━━ Material supplied
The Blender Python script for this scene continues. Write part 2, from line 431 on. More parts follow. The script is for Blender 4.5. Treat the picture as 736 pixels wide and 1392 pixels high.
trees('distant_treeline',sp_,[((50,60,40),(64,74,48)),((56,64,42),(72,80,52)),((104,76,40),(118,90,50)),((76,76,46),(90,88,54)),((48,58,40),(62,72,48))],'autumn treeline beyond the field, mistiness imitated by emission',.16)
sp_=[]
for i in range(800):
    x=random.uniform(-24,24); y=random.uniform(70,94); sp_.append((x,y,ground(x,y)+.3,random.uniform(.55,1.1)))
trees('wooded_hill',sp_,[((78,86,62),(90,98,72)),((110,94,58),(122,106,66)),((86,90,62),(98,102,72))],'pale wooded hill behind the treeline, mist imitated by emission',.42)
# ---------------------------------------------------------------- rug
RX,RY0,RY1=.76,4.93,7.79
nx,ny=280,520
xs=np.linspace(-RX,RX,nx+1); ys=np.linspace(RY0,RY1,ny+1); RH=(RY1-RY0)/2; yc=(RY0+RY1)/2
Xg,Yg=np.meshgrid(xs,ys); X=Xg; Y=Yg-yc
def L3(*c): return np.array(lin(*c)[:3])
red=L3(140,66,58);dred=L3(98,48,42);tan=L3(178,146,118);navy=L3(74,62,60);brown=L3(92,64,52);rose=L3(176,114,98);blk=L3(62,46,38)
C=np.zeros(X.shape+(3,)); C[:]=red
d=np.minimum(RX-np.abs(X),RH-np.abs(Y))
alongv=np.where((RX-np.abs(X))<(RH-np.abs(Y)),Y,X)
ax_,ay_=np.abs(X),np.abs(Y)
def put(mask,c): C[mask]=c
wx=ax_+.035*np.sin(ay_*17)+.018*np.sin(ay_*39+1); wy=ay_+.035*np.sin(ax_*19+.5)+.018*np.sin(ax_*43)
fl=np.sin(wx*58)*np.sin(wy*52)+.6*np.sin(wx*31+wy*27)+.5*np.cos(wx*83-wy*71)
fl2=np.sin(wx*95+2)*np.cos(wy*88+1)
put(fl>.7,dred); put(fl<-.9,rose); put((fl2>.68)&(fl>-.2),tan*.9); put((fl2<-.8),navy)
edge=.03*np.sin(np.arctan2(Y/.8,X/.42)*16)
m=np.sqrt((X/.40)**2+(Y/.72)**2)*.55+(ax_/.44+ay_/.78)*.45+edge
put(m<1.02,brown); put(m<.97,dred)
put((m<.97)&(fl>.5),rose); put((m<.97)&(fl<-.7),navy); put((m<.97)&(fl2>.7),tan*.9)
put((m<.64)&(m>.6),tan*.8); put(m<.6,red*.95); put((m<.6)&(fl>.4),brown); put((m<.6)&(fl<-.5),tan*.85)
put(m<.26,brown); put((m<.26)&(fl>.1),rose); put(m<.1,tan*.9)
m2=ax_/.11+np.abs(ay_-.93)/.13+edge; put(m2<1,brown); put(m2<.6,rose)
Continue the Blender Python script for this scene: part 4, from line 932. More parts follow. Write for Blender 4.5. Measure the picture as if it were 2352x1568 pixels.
━━━━
§ **Exercise**
All of the lines above need to be given again exactly.

§ **Solution to this exercise**
The Blender Python script for this scene continues. Write part 2, from line 431 on. More parts follow. The script is for Blender 4.5. Treat the picture as 736 pixels wide and 1392 pixels high.
trees('distant_treeline',sp_,[((50,60,40),(64,74,48)),((56,64,42),(72,80,52)),((104,76,40),(118,90,50)),((76,76,46),(90,88,54)),((48,58,40),(62,72,48))],'autumn treeline beyond the field, mistiness imitated by emission',.16)
sp_=[]
for i in range(800):
    x=random.uniform(-24,24); y=random.uniform(70,94); sp_.append((x,y,ground(x,y)+.3,random.uniform(.55,1.1)))
trees('wooded_hill',sp_,[((78,86,62),(90,98,72)),((110,94,58),(122,106,66)),((86,90,62),(98,102,72))],'pale wooded hill behind the treeline, mist imitated by emission',.42)
# ---------------------------------------------------------------- rug
RX,RY0,RY1=.76,4.93,7.79
nx,ny=280,520
xs=np.linspace(-RX,RX,nx+1); ys=np.linspace(RY0,RY1,ny+1); RH=(RY1-RY0)/2; yc=(RY0+RY1)/2
Xg,Yg=np.meshgrid(xs,ys); X=Xg; Y=Yg-yc
def L3(*c): return np.array(lin(*c)[:3])
red=L3(140,66,58);dred=L3(98,48,42);tan=L3(178,146,118);navy=L3(74,62,60);brown=L3(92,64,52);rose=L3(176,114,98);blk=L3(62,46,38)
C=np.zeros(X.shape+(3,)); C[:]=red
d=np.minimum(RX-np.abs(X),RH-np.abs(Y))
alongv=np.where((RX-np.abs(X))<(RH-np.abs(Y)),Y,X)
ax_,ay_=np.abs(X),np.abs(Y)
def put(mask,c): C[mask]=c
wx=ax_+.035*np.sin(ay_*17)+.018*np.sin(ay_*39+1); wy=ay_+.035*np.sin(ax_*19+.5)+.018*np.sin(ax_*43)
fl=np.sin(wx*58)*np.sin(wy*52)+.6*np.sin(wx*31+wy*27)+.5*np.cos(wx*83-wy*71)
fl2=np.sin(wx*95+2)*np.cos(wy*88+1)
put(fl>.7,dred); put(fl<-.9,rose); put((fl2>.68)&(fl>-.2),tan*.9); put((fl2<-.8),navy)
edge=.03*np.sin(np.arctan2(Y/.8,X/.42)*16)
m=np.sqrt((X/.40)**2+(Y/.72)**2)*.55+(ax_/.44+ay_/.78)*.45+edge
put(m<1.02,brown); put(m<.97,dred)
put((m<.97)&(fl>.5),rose); put((m<.97)&(fl<-.7),navy); put((m<.97)&(fl2>.7),tan*.9)
put((m<.64)&(m>.6),tan*.8); put(m<.6,red*.95); put((m<.6)&(fl>.4),brown); put((m<.6)&(fl<-.5),tan*.85)
put(m<.26,brown); put((m<.26)&(fl>.1),rose); put(m<.1,tan*.9)
m2=ax_/.11+np.abs(ay_-.93)/.13+edge; put(m2<1,brown); put(m2<.6,rose)
Continue the Blender Python script for this scene: part 4, from line 932. More parts follow. Write for Blender 4.5. Measure the picture as if it were 2352x1568 pixels.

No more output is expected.